[TASK DIRECTIONS] Retype only what runs from the beginning of the data through the line with "wb.inputs[1].default_value = 0.50"; please omit the pictures and keep every line exact.
-- start of RECORDS TO USE --
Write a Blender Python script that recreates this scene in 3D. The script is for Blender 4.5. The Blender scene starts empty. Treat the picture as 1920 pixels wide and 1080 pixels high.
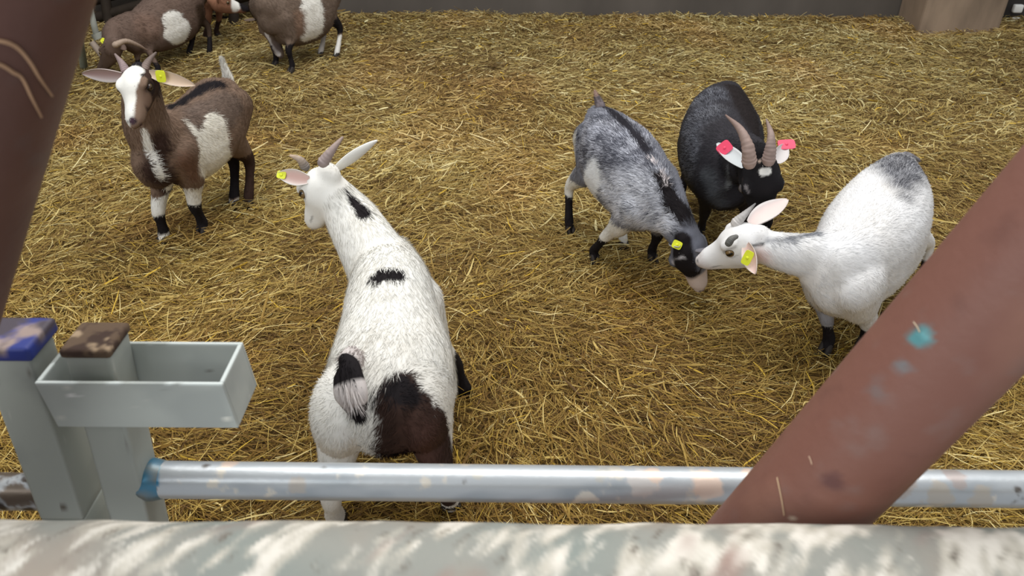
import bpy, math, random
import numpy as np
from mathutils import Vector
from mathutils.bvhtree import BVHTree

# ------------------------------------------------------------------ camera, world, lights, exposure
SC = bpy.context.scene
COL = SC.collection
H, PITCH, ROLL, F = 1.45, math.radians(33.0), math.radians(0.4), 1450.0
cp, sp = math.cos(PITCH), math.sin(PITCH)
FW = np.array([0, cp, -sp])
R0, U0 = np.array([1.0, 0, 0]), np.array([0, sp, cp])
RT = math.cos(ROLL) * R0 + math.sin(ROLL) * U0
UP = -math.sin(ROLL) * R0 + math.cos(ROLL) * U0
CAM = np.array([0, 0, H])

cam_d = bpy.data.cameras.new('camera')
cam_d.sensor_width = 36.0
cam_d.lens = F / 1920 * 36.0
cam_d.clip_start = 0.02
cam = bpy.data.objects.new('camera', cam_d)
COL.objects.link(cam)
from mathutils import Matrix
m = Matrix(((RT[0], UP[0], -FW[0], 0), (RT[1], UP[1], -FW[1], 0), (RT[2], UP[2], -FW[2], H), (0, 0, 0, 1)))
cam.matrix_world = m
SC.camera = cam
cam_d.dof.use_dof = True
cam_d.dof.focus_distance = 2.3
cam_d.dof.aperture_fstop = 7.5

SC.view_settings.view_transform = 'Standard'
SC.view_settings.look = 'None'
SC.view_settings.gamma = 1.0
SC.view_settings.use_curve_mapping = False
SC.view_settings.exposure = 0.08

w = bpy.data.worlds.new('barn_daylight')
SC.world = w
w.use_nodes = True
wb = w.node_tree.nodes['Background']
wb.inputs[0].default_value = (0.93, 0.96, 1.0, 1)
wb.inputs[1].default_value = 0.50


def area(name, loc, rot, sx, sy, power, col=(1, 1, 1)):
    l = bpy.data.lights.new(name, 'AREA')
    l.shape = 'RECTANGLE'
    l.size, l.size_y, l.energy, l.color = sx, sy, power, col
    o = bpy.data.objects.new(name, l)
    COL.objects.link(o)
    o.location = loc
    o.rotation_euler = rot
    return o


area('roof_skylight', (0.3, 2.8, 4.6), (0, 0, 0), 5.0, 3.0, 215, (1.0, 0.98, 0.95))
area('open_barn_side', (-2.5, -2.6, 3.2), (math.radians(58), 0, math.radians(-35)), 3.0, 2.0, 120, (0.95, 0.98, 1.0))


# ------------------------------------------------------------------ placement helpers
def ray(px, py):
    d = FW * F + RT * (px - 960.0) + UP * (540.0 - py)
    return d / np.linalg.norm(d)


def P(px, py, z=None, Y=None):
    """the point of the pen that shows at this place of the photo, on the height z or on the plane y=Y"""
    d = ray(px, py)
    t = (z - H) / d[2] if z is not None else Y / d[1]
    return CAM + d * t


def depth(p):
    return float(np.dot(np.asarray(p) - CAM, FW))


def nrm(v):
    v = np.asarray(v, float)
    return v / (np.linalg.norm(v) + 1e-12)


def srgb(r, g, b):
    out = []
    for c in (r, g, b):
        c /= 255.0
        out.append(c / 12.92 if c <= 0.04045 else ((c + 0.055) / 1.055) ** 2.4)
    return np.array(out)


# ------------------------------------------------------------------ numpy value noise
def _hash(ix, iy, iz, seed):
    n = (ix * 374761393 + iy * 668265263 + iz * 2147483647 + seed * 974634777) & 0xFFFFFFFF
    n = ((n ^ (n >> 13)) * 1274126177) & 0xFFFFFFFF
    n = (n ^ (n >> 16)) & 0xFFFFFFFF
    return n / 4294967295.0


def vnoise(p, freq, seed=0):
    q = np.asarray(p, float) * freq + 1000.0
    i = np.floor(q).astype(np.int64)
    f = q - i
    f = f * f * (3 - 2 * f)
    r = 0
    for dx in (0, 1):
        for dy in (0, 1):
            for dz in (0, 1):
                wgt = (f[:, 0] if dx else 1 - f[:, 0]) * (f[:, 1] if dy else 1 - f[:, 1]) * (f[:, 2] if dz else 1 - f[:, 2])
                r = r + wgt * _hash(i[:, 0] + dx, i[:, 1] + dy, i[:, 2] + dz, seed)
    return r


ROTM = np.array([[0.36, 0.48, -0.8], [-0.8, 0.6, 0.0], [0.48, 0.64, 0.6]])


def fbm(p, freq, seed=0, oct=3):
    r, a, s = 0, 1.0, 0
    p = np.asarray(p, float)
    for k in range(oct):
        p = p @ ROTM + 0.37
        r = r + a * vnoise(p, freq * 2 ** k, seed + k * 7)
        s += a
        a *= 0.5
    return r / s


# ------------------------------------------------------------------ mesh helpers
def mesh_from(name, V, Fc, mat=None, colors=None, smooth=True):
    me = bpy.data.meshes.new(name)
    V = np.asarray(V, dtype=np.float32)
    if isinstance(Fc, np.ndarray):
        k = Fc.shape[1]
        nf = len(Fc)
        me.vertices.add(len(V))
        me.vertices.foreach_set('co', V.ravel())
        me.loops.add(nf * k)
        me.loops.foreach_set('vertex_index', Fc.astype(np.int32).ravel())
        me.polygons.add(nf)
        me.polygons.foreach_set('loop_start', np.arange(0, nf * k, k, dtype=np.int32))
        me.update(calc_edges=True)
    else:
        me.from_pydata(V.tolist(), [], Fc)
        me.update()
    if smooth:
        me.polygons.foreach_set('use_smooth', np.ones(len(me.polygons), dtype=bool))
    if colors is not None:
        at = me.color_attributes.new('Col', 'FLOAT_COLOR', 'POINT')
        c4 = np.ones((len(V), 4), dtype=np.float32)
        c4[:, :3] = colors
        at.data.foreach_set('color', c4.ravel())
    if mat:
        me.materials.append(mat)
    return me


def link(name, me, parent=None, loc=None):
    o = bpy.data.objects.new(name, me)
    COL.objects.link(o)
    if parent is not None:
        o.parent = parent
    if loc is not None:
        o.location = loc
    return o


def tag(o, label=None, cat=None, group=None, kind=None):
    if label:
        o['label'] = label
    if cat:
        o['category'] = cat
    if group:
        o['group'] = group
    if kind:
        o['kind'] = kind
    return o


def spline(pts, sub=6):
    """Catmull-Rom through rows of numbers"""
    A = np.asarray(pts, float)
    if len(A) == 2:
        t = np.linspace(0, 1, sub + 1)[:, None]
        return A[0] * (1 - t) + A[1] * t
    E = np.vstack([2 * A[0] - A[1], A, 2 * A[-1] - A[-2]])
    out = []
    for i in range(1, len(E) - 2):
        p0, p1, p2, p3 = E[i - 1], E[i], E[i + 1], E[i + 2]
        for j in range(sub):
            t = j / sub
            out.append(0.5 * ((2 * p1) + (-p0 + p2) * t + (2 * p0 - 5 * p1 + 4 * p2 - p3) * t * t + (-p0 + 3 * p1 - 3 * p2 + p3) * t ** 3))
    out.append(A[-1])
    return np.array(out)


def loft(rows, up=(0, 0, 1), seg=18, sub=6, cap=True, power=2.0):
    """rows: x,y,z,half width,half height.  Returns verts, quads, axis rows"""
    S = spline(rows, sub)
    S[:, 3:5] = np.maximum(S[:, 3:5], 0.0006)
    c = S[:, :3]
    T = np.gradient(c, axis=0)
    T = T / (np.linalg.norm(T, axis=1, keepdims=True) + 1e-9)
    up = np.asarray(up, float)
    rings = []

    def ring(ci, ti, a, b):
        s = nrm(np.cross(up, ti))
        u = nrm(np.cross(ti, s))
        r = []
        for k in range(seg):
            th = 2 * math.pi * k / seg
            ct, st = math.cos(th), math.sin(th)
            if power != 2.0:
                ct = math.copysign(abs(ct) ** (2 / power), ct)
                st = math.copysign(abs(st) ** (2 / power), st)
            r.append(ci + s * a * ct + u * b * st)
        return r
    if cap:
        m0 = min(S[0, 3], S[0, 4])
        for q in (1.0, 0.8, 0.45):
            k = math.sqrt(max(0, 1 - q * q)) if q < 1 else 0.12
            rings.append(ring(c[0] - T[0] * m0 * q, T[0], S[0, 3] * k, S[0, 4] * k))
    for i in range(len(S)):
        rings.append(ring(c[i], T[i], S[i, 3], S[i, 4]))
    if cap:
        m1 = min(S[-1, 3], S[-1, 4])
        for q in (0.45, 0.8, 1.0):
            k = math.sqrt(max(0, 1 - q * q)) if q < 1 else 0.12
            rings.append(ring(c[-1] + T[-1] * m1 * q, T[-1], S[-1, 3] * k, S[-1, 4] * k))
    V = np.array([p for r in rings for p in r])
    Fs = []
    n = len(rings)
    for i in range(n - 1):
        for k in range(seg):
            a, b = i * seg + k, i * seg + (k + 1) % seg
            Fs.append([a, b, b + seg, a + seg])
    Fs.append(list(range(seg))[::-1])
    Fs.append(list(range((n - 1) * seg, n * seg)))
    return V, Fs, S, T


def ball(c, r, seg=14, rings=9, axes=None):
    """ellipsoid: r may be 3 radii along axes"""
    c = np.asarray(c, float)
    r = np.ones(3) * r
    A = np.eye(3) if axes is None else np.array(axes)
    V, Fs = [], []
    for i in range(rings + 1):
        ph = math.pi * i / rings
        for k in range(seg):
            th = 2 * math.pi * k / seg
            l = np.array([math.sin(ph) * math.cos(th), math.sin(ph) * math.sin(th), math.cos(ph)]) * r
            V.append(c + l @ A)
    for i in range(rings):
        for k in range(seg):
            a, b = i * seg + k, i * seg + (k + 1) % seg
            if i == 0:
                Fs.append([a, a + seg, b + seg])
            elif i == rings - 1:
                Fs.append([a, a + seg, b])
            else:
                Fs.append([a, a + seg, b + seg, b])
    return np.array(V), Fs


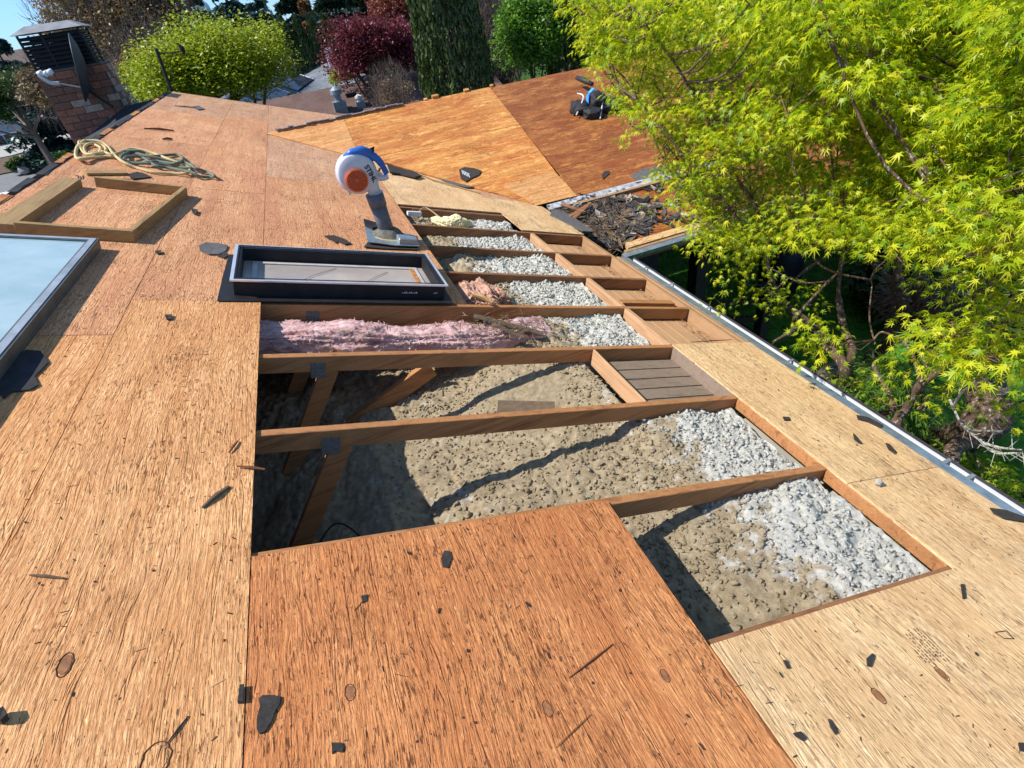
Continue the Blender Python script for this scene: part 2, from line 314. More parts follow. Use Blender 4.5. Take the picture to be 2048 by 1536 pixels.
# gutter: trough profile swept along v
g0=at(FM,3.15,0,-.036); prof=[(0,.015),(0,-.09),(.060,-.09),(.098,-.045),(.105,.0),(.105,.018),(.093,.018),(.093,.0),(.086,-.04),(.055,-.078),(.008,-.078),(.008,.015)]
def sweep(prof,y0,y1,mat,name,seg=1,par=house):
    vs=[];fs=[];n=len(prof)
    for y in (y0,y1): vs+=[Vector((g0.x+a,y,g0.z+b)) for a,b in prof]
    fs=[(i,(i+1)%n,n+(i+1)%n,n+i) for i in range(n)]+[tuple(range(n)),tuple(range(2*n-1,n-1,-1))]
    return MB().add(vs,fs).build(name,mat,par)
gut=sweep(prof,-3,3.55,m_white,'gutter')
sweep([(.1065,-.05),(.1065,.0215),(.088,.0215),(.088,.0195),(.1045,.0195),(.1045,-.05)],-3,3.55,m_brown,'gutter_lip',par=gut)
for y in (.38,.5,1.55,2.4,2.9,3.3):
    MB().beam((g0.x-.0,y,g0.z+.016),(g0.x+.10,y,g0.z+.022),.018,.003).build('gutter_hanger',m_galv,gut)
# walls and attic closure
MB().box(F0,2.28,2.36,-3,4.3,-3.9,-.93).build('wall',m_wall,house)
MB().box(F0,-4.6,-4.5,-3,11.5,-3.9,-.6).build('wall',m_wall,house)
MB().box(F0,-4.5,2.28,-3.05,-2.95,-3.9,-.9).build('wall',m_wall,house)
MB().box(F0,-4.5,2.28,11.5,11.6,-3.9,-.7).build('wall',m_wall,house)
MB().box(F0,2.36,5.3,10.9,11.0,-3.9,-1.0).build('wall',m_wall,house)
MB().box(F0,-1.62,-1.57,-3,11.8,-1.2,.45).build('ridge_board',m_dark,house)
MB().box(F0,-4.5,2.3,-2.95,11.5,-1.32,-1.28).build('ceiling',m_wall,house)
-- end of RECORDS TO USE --
[TASK RESULT]
Write a Blender Python script that recreates this scene in 3D. The script is for Blender 4.5. The Blender scene starts empty. Treat the picture as 1920 pixels wide and 1080 pixels high.
import bpy, math, random
import numpy as np
from mathutils import Vector
from mathutils.bvhtree import BVHTree

# ------------------------------------------------------------------ camera, world, lights, exposure
SC = bpy.context.scene
COL = SC.collection
H, PITCH, ROLL, F = 1.45, math.radians(33.0), math.radians(0.4), 1450.0
cp, sp = math.cos(PITCH), math.sin(PITCH)
FW = np.array([0, cp, -sp])
R0, U0 = np.array([1.0, 0, 0]), np.array([0, sp, cp])
RT = math.cos(ROLL) * R0 + math.sin(ROLL) * U0
UP = -math.sin(ROLL) * R0 + math.cos(ROLL) * U0
CAM = np.array([0, 0, H])

cam_d = bpy.data.cameras.new('camera')
cam_d.sensor_width = 36.0
cam_d.lens = F / 1920 * 36.0
cam_d.clip_start = 0.02
cam = bpy.data.objects.new('camera', cam_d)
COL.objects.link(cam)
from mathutils import Matrix
m = Matrix(((RT[0], UP[0], -FW[0], 0), (RT[1], UP[1], -FW[1], 0), (RT[2], UP[2], -FW[2], H), (0, 0, 0, 1)))
cam.matrix_world = m
SC.camera = cam
cam_d.dof.use_dof = True
cam_d.dof.focus_distance = 2.3
cam_d.dof.aperture_fstop = 7.5

SC.view_settings.view_transform = 'Standard'
SC.view_settings.look = 'None'
SC.view_settings.gamma = 1.0
SC.view_settings.use_curve_mapping = False
SC.view_settings.exposure = 0.08

w = bpy.data.worlds.new('barn_daylight')
SC.world = w
w.use_nodes = True
wb = w.node_tree.nodes['Background']
wb.inputs[0].default_value = (0.93, 0.96, 1.0, 1)
wb.inputs[1].default_value = 0.50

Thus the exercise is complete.